Kelly Marie Tran, Lily Gladstone, Han Gi-Chan and Bowen Yang in The Wedding Banquet.
Luka Cyprian/Courtesy of Sundance Institute
“I’ve always been curious about coming to Malta,” Ahn said of accepting the fest’s invitation during the film’s post-screening Q&A moderated by The Hollywood Reporter inside Valletta’s Embassy Cinemas. “I have a mentee who is a Maltese American filmmaker, Alex Camilleri, and I have some friends who live in Italy and I’m going to visit them later.”
When I got the invite, I told my boyfriend that there’s a film festival in Malta that has invited me and he said, ‘Don’t go, it’s homophobic there.’ And I Googled it and it said it’s one of the most LGBTQ friendly countries in the [European Union]. Weeks later, my boyfriend, we were having dinner, and he said, ‘It’s actually the Maldives.’ I looked it up and it’s illegal to be gay there. He almost stopped me from coming. I’m glad I Googled it for myself.”
If anyone’s done any online research in recent months about Ahn’s journey in bringing The Wedding Banquet to the screen, they would’ve found out that Lee’s original film marked the first gay film Ahn ever saw back when he was 8 years old. He worked with indie guru James Schamus, the film’s original co-writer, in updating the screenplay for modern audiences while adding his own signature touches to make it more personal all with Lee’s blessing.

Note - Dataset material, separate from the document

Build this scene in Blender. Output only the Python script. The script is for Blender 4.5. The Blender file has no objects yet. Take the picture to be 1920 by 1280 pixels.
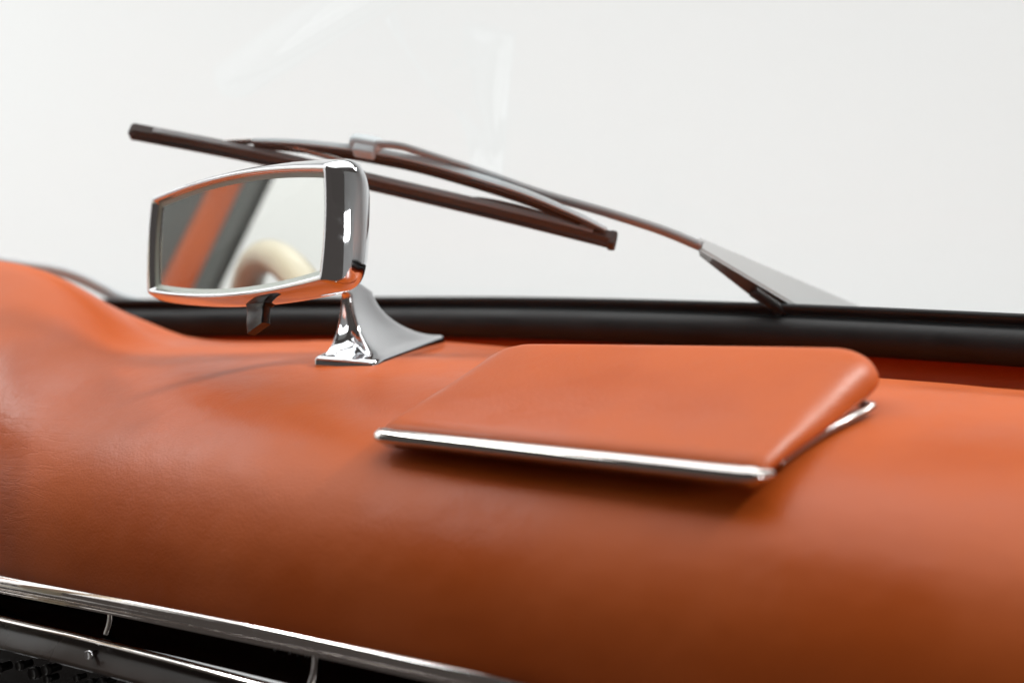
import bpy, bmesh, math, random
from mathutils import Vector, Matrix
random.seed(4)
S = bpy.context.scene
COL = S.collection
R = math.radians

# ------------------------------------------------------------------ camera pose (car frame: X right, Y forward, Z up)
CAM = Vector((0, 0, .092)); YAW = R(35); PITCH = R(4.76); FPX = 2667.0
FW = Vector((-math.sin(YAW)*math.cos(PITCH), math.cos(YAW)*math.cos(PITCH), -math.sin(PITCH)))
RT = Vector((math.cos(YAW), math.sin(YAW), 0)); UP = RT.cross(FW)
def ray(px, py): return RT*((px-960)/FPX) + UP*(-(py-640)/FPX) + FW
def atY(px, py, Y):                       # photo pixel -> world point on the plane y = Y
    d = ray(px, py); return CAM + d*(Y/d.y)
def smooth(a, b, x):
    t = max(0, min(1, (x-a)/(b-a))); return t*t*(3-2*t)
def lerp_table(tab, x):                   # smooth (Catmull-Rom/Hermite) table lookup, clamped linear outside
    if x <= tab[0][0]:
        (a, A), (b, B) = tab[0], tab[1]; return A+(B-A)*(x-a)/(b-a)
    if x >= tab[-1][0]:
        (a, A), (b, B) = tab[-2], tab[-1]; return A+(B-A)*(x-a)/(b-a)
    for i in range(len(tab)-1):
        if tab[i][0] <= x <= tab[i+1][0]:
            a, A = tab[i]; b, B = tab[i+1]; h = b-a
            def m(j):
                if j == 0: return (tab[1][1]-tab[0][1])/(tab[1][0]-tab[0][0])
                if j == len(tab)-1: return (tab[-1][1]-tab[-2][1])/(tab[-1][0]-tab[-2][0])
                return (tab[j+1][1]-tab[j-1][1])/(tab[j+1][0]-tab[j-1][0])
            t = (x-a)/h
            return (2*t**3-3*t*t+1)*A+(t**3-2*t*t+t)*h*m(i)+(-2*t**3+3*t*t)*B+(t**3-t*t)*h*m(i+1)

# ------------------------------------------------------------------ object helpers
def obj(name, bm, mat, parent=None, smoothed=True, auto=None):
    bmesh.ops.recalc_face_normals(bm, faces=bm.faces[:])
    me = bpy.data.meshes.new(name); bm.to_mesh(me); bm.free()
    me.materials.append(mat)
    if smoothed: me.shade_smooth()
    if auto is not None: me.set_sharp_from_angle(angle=R(auto))
    o = bpy.data.objects.new(name, me); COL.objects.link(o)
    if parent:
        o.parent = parent; bpy.context.view_layer.update()
        o.matrix_parent_inverse = parent.matrix_world.inverted()
    return o
def thing(name, label, cat, loc):
    o = bpy.data.objects.new(name, None); COL.objects.link(o); o.location = loc
    o.empty_display_size = .02
    o['label'] = label; o['category'] = cat
    bpy.context.view_layer.update(); return o
def add_grid(bm, rows, closed_u=False, closed_v=False):
    V = [[bm.verts.new(p) for p in r] for r in rows]
    n = len(V); m = len(V[0])
    for i in range(n if closed_u else n-1):
        for j in range(m if closed_v else m-1):
            a, b, c, d = V[i][j], V[(i+1) % n][j], V[(i+1) % n][(j+1) % m], V[i][(j+1) % m]
            bm.faces.new((a, b, c, d))
    return V
def add_sweep(bm, path, section, side=None, scale=None, cap=True):
    """section: closed list of (a, b); a along `side` x tangent frame, b along side"""
    rows = []
    for i, p in enumerate(path):
        t = (path[min(i+1, len(path)-1)]-path[max(i-1, 0)]).normalized()
        n = side(i) if callable(side) else side
        n = (n-t*n.dot(t)).normalized(); s = t.cross(n)
        k = scale(i/(len(path)-1)) if scale else 1
        ka, kb = k if isinstance(k, tuple) else (k, k)
        rows.append([p+s*(a*ka)+n*(b*kb) for a, b in section])
    V = add_grid(bm, rows, closed_v=True)
    if cap:
        bm.faces.new(V[0][::-1]); bm.faces.new(V[-1])
def rrect(w, h, r, k=4):
    pts = []
    for cx, cy, a0 in ((w/2-r, h/2-r, 0), (-w/2+r, h/2-r, 90), (-w/2+r, -h/2+r, 180), (w/2-r, -h/2+r, 270)):
        for i in range(k+1):
            a = R(a0+90*i/k); pts.append((cx+r*math.cos(a), cy+r*math.sin(a)))
    return pts
def circ(r, n=16, ry=None): return [(r*math.cos(2*math.pi*i/n), (ry or r)*math.sin(2*math.pi*i/n)) for i in range(n)]
def spline(pts, n):                       # Catmull-Rom through 3-D points
    out = []; P = [pts[0]*2-pts[1]]+list(pts)+[pts[-1]*2-pts[-2]]
    m = len(pts)-1
    for i in range(m):
        a, b, c, d = P[i:i+4]
        for k in range(n):
            t = k/n
            out.append(.5*((2*b)+(c-a)*t+(2*a-5*b+4*c-d)*t*t+(3*b-3*c+d-a)*t**3))
    out.append(pts[-1].copy()); return out
def add_box(bm, c, sx, sy, sz, M=None, bevel=0):
    b2 = bmesh.new(); bmesh.ops.create_cube(b2, size=1)
    bmesh.ops.scale(b2, vec=(sx, sy, sz), verts=b2.verts)
    if bevel: bmesh.ops.bevel(b2, geom=b2.edges[:], offset=bevel, segments=3, affect='EDGES', profile=.5)
    mat = Matrix.Translation(c) @ (M.to_4x4() if M else Matrix())
    bmesh.ops.transform(b2, matrix=mat, verts=b2.verts)
    me = bpy.data.meshes.new('tmp'); b2.to_mesh(me); b2.free(); bm.from_mesh(me); bpy.data.meshes.remove(me)

# ------------------------------------------------------------------ materials
def mat(name, color, rough=.5, metal=0, spec=.5, coat=0, coat_r=.1):
    m = bpy.data.materials.new(name); m.use_nodes = True
    b = m.node_tree.nodes['Principled BSDF']
    b.inputs['Base Color'].default_value = (*color, 1); b.inputs['Roughness'].default_value = rough
    b.inputs['Metallic'].default_value = metal; b.inputs['Specular IOR Level'].default_value = spec
    b.inputs['Coat Weight'].default_value = coat; b.inputs['Coat Roughness'].default_value = coat_r
    return m
def nodes(m): return m.node_tree.nodes, m.node_tree.links, m.node_tree.nodes['Principled BSDF']
def mapped(N, L, scale=(1, 1, 1), rot=(0, 0, 0)):
    g = N.new('ShaderNodeNewGeometry'); mp = N.new('ShaderNodeMapping')
    mp.inputs['Scale'].default_value = scale; mp.inputs['Rotation'].default_value = rot
    L.new(g.outputs['Position'], mp.inputs['Vector']); return mp
def math_n(N, L, op, a, b):
    n = N.new('ShaderNodeMath'); n.operation = op
    for i, v in enumerate((a, b)):
        if hasattr(v, 'is_output'): L.new(v, n.inputs[i])
        else: n.inputs[i].default_value = v
    return n.outputs[0]
def ramp(N, L, src, lo, hi, a=0., b=1.):
    n = N.new('ShaderNodeMapRange'); n.interpolation_type = 'SMOOTHSTEP'
    L.new(src, n.inputs['Value'])
    n.inputs['From Min'].default_value = lo; n.inputs['From Max'].default_value = hi
    n.inputs['To Min'].default_value = a; n.inputs['To Max'].default_value = b
    return n.outputs['Result']

def leather(name, wrinkle_center=None):
    m = mat(name, LEATHER, .40, 0, .25); N, L, b = nodes(m)
    b.inputs['Sheen Weight'].default_value = .0
    base = mapped(N, L)
    big = N.new('ShaderNodeTexNoise'); big.inputs['Scale'].default_value = 9; big.inputs['Detail'].default_value = 5
    L.new(base.outputs[0], big.inputs['Vector'])
    mix = N.new('ShaderNodeMix'); mix.data_type = 'RGBA'
    mix.inputs['A'].default_value = (LEATHER[0]*.94, LEATHER[1]*.9, LEATHER[2]*.85, 1)
    mix.inputs['B'].default_value = (LEATHER[0]*1.05, LEATHER[1]*1.08, LEATHER[2]*1.1, 1)
    L.new(ramp(N, L, big.outputs['Fac'], .35, .65), mix.inputs['Factor'])
    L.new(mix.outputs['Result'], b.inputs['Base Color'])
    L.new(ramp(N, L, big.outputs['Fac'], .35, .65, .30, .48), b.inputs['Roughness'])
    # pebble grain
    vor = N.new('ShaderNodeTexVoronoi'); vor.inputs['Scale'].default_value = 620; vor.feature = 'SMOOTH_F1'
    L.new(base.outputs[0], vor.inputs['Vector'])
    fine = N.new('ShaderNodeTexNoise'); fine.inputs['Scale'].default_value = 260; fine.inputs['Detail'].default_value = 4
    L.new(base.outputs[0], fine.inputs['Vector'])
    soft = N.new('ShaderNodeTexNoise'); soft.inputs['Scale'].default_value = 26; soft.inputs['Detail'].default_value = 2
    L.new(base.outputs[0], soft.inputs['Vector'])
    h = math_n(N, L, 'ADD', math_n(N, L, 'MULTIPLY', vor.outputs['Distance'], .00010),
               math_n(N, L, 'MULTIPLY', fine.outputs['Fac'], .00010))
    h = math_n(N, L, 'ADD', h, math_n(N, L, 'MULTIPLY', soft.outputs['Fac'], .0010))
    if wrinkle_center:
        # stretched creases gathered at the foot of the hump
        for k, (c, rad, rot, amp, sc) in enumerate(wrinkle_center):
            mp = mapped(N, L, (1, 1, 1), rot)
            st = N.new('ShaderNodeMapping'); st.inputs['Scale'].default_value = sc
            L.new(mp.outputs[0], st.inputs['Vector'])
            w = N.new('ShaderNodeTexNoise'); w.inputs['Scale'].default_value = 1; w.inputs['Detail'].default_value = 3
            w.inputs['Distortion'].default_value = .6
            L.new(st.outputs[0], w.inputs['Vector'])
            crease = ramp(N, L, math_n(N, L, 'ABSOLUTE', math_n(N, L, 'SUBTRACT', w.outputs['Fac'], .5), 0), 0, .05)
            g = N.new('ShaderNodeNewGeometry'); dist = N.new('ShaderNodeVectorMath'); dist.operation = 'DISTANCE'
            L.new(g.outputs['Position'], dist.inputs[0]); dist.inputs[1].default_value = c
            mask = ramp(N, L, dist.outputs['Value'], rad*.35, rad, amp, 0)
            h = math_n(N, L, 'ADD', h, math_n(N, L, 'MULTIPLY', crease, mask))
    bp = N.new('ShaderNodeBump'); bp.inputs['Strength'].default_value = 1; bp.inputs['Distance'].default_value = 1
    L.new(h, bp.inputs['Height']); L.new(bp.outputs[0], b.inputs['Normal'])
    return m
def chrome(name, color=(.80, .81, .83), rough=.035, wav=.00004):
    m = mat(name, color, rough, 1); N, L, b = nodes(m)
    mp = mapped(N, L)
    n = N.new('ShaderNodeTexNoise'); n.inputs['Scale'].default_value = 45; n.inputs['Detail'].default_value = 3
    L.new(mp.outputs[0], n.inputs['Vector'])
    sm = N.new('ShaderNodeTexNoise'); sm.inputs['Scale'].default_value = 130; sm.inputs['Detail'].default_value = 6
    L.new(mp.outputs[0], sm.inputs['Vector'])
    L.new(ramp(N, L, sm.outputs['Fac'], .5, .75, rough, rough+.09), b.inputs['Roughness'])
    bp = N.new('ShaderNodeBump'); bp.inputs['Distance'].default_value = 1
    L.new(math_n(N, L, 'MULTIPLY', n.outputs['Fac'], wav*1.6), bp.inputs['Height'])
    L.new(bp.outputs[0], b.inputs['Normal'])
    return m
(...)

“[Ang] has seen the film and he’s been wonderfully supportive throughout the process,” Ahn explained. “I think he knew that he wanted to give me a certain amount of space, so he wasn’t giving us feedback on anything. He kind of gifted that authorship to me and to James so that we could make the version for 2025.”
Doing so delivered a lot of unexpected emotions for Ahn, who has said that the film’s themes of gay marriage and parenthood landed at a time when he’s been pondering both with his partner. “I was kind of a disaster on set,” Ahn said with a laugh. “I was crying all the time, but I kind of leaned into that. The film wears its heart on its sleeve, and I felt like I had to do that as a director or I wouldn’t have been able to make this.”
Asked what he wants to do next, Ahn said he’s still nailing it down.
“I am very committed to telling queer Asian stories and I keep trying to figure out ways to tell those stories with bigger platforms, and this film has shown me ways that we can do that,” he said, adding that he has hopes to move away from the comedy chops he’s shown in The Wedding Banquet and Fire Island and return to more traditional dramas like he delivered in Spa Night and Driveways.
“I’m trying to figure out a few different projects. I’m kind of dying to do a drama again, just because I think comedy is incredibly difficult. It’s so hard,” he said. “It’s incredibly precise but also kind of magical genre. Comedy is always trying to surprise an audience. You set up an expectation and then you subvert it to get a reaction to laugh. On Fire Island, there was a joke that never worked during test screenings. My editor made two syllables of a single word louder and suddenly people started laughing. I hated that because it means that humor, comedy and laughter are so fickle. That’s why I would love to do a drama again.”